Castle Fire burns down two historic guard stations

Two guard towers built in the 1930s were lost in September during the Castle Fire National Park Service announces

SPRINGVILLE – The Castle Fire left destruction in its wake and that does not just include individual homes. The National Park Service announced last week that they had to say goodbye to a couple of historic guard stations.

The park service said they were located in the western divide ranger district in the Sequoia National Forest: Mountain Home Guard Station and Grey Meadow Cabin. They were lost in September.
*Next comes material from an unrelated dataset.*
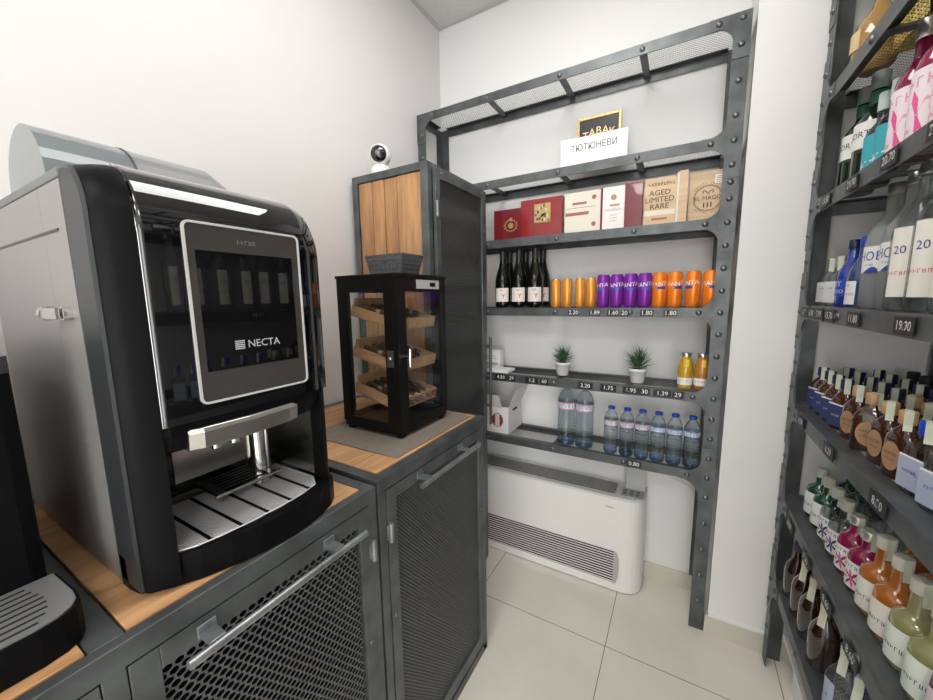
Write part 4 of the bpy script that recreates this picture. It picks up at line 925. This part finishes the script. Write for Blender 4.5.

“The Castle Fire burned at an alarming rate of spread during the weekend of Sept. 12 and 13, 2020,” stated District Ranger Eric LaPrice. “Fire officials had to forgo any attempt to insert firefighters into the area to protect structures in the path of the fire; firefighter safety had to come first.”

The Mountain Home Guard Station was built in the early 1930s by the Civilian Conservation Corps (CCC) as a residence for Forest Service fire patrolmen stationed in the area. The exterior was constructed of redwood board over diagonal sheeting nailed to a standard wooden frame. The cabin had many original features, including kitchen cabinets and wood floors.

Grey Meadow Guard Station was one of many facilities built to establish a Federal presence in the backcountry of the Forest Reserves of the Southern Sierra. It was both an administrative site and a fire station. Forty acres were set aside for this facility in 1908.

Lodgepole pine logs were hewed and shaved into studs, rafters, and joists with adz and drawknife. Shakes for the roof and sides were split from blocks of sugar pine with a froe and mallet. The flooring and the furnishings for this cabin were packed in by mule train from Springville. It was completed in 1916 for a cost of $90. An additional 10 acres were added to the facility in 1932.

The 1930s saw the construction of a nearby public campground. “As you can see in the pictures, there were not a lot of trees around the cabin,” stated LaPrice. “Chances are this cabin caught fire from an ember cast upon it by the approaching Castle Fire. Yet another significant loss of our history in the Sequoia National Forest.”